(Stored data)
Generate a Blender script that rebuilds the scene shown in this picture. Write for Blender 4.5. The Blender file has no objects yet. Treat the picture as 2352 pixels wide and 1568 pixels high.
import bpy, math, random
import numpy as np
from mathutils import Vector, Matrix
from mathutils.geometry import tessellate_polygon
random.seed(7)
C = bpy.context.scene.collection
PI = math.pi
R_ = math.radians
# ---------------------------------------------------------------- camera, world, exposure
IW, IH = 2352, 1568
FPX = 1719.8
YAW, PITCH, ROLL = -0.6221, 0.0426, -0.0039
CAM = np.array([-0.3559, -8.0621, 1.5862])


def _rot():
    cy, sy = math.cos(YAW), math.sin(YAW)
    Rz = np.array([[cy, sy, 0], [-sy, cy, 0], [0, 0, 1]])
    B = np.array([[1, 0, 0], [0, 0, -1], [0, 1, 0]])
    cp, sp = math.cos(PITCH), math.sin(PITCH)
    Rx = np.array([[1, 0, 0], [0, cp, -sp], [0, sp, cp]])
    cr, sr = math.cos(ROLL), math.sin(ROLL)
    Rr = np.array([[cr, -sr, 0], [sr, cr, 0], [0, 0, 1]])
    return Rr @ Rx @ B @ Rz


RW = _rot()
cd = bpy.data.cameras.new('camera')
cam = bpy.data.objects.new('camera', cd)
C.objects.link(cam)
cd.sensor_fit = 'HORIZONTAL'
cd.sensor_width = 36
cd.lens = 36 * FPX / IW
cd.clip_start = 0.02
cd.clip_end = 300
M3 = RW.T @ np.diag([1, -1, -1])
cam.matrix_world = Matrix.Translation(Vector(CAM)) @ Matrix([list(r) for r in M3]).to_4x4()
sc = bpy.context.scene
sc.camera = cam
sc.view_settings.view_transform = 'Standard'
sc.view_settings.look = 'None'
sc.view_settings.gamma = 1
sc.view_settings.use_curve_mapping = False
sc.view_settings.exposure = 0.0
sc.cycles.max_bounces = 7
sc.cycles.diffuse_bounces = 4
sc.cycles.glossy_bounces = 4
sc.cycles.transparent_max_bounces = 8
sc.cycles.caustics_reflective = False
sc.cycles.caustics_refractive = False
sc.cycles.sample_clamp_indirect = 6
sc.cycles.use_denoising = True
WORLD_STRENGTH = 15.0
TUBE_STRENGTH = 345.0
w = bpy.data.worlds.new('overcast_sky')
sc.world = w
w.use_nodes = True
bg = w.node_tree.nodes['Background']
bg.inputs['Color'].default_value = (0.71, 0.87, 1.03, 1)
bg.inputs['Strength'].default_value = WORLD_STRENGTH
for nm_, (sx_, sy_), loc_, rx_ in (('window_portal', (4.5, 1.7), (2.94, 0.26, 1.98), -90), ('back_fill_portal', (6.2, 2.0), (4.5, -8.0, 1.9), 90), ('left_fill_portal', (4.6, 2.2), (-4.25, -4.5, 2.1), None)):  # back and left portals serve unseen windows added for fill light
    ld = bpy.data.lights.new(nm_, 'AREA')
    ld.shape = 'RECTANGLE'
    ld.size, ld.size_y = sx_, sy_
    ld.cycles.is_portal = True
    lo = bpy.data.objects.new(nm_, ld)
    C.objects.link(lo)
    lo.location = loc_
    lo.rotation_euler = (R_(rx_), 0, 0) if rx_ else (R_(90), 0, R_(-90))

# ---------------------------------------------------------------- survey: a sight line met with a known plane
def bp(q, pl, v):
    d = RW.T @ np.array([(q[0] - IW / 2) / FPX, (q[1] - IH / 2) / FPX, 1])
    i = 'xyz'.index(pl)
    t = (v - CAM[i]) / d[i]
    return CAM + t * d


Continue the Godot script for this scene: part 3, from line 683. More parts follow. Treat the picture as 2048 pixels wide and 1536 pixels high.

[WORK TO BE COMPLETED]
Print the complete listing again, exactly as it stands.

[SOLVED EXERCISE]
Generate a Blender script that rebuilds the scene shown in this picture. Write for Blender 4.5. The Blender file has no objects yet. Treat the picture as 2352 pixels wide and 1568 pixels high.
import bpy, math, random
import numpy as np
from mathutils import Vector, Matrix
from mathutils.geometry import tessellate_polygon
random.seed(7)
C = bpy.context.scene.collection
PI = math.pi
R_ = math.radians
# ---------------------------------------------------------------- camera, world, exposure
IW, IH = 2352, 1568
FPX = 1719.8
YAW, PITCH, ROLL = -0.6221, 0.0426, -0.0039
CAM = np.array([-0.3559, -8.0621, 1.5862])


def _rot():
    cy, sy = math.cos(YAW), math.sin(YAW)
    Rz = np.array([[cy, sy, 0], [-sy, cy, 0], [0, 0, 1]])
    B = np.array([[1, 0, 0], [0, 0, -1], [0, 1, 0]])
    cp, sp = math.cos(PITCH), math.sin(PITCH)
    Rx = np.array([[1, 0, 0], [0, cp, -sp], [0, sp, cp]])
    cr, sr = math.cos(ROLL), math.sin(ROLL)
    Rr = np.array([[cr, -sr, 0], [sr, cr, 0], [0, 0, 1]])
    return Rr @ Rx @ B @ Rz


RW = _rot()
cd = bpy.data.cameras.new('camera')
cam = bpy.data.objects.new('camera', cd)
C.objects.link(cam)
cd.sensor_fit = 'HORIZONTAL'
cd.sensor_width = 36
cd.lens = 36 * FPX / IW
cd.clip_start = 0.02
cd.clip_end = 300
M3 = RW.T @ np.diag([1, -1, -1])
cam.matrix_world = Matrix.Translation(Vector(CAM)) @ Matrix([list(r) for r in M3]).to_4x4()
sc = bpy.context.scene
sc.camera = cam
sc.view_settings.view_transform = 'Standard'
sc.view_settings.look = 'None'
sc.view_settings.gamma = 1
sc.view_settings.use_curve_mapping = False
sc.view_settings.exposure = 0.0
sc.cycles.max_bounces = 7
sc.cycles.diffuse_bounces = 4
sc.cycles.glossy_bounces = 4
sc.cycles.transparent_max_bounces = 8
sc.cycles.caustics_reflective = False
sc.cycles.caustics_refractive = False
sc.cycles.sample_clamp_indirect = 6
sc.cycles.use_denoising = True
WORLD_STRENGTH = 15.0
TUBE_STRENGTH = 345.0
w = bpy.data.worlds.new('overcast_sky')
sc.world = w
w.use_nodes = True
bg = w.node_tree.nodes['Background']
bg.inputs['Color'].default_value = (0.71, 0.87, 1.03, 1)
bg.inputs['Strength'].default_value = WORLD_STRENGTH
for nm_, (sx_, sy_), loc_, rx_ in (('window_portal', (4.5, 1.7), (2.94, 0.26, 1.98), -90), ('back_fill_portal', (6.2, 2.0), (4.5, -8.0, 1.9), 90), ('left_fill_portal', (4.6, 2.2), (-4.25, -4.5, 2.1), None)):  # back and left portals serve unseen windows added for fill light
    ld = bpy.data.lights.new(nm_, 'AREA')
    ld.shape = 'RECTANGLE'
    ld.size, ld.size_y = sx_, sy_
    ld.cycles.is_portal = True
    lo = bpy.data.objects.new(nm_, ld)
    C.objects.link(lo)
    lo.location = loc_
    lo.rotation_euler = (R_(rx_), 0, 0) if rx_ else (R_(90), 0, R_(-90))

# ---------------------------------------------------------------- survey: a sight line met with a known plane
def bp(q, pl, v):
    d = RW.T @ np.array([(q[0] - IW / 2) / FPX, (q[1] - IH / 2) / FPX, 1])
    i = 'xyz'.index(pl)
    t = (v - CAM[i]) / d[i]
    return CAM + t * d


Continue the Godot script for this scene: part 3, from line 683. More parts follow. Treat the picture as 2048 pixels wide and 1536 pixels high.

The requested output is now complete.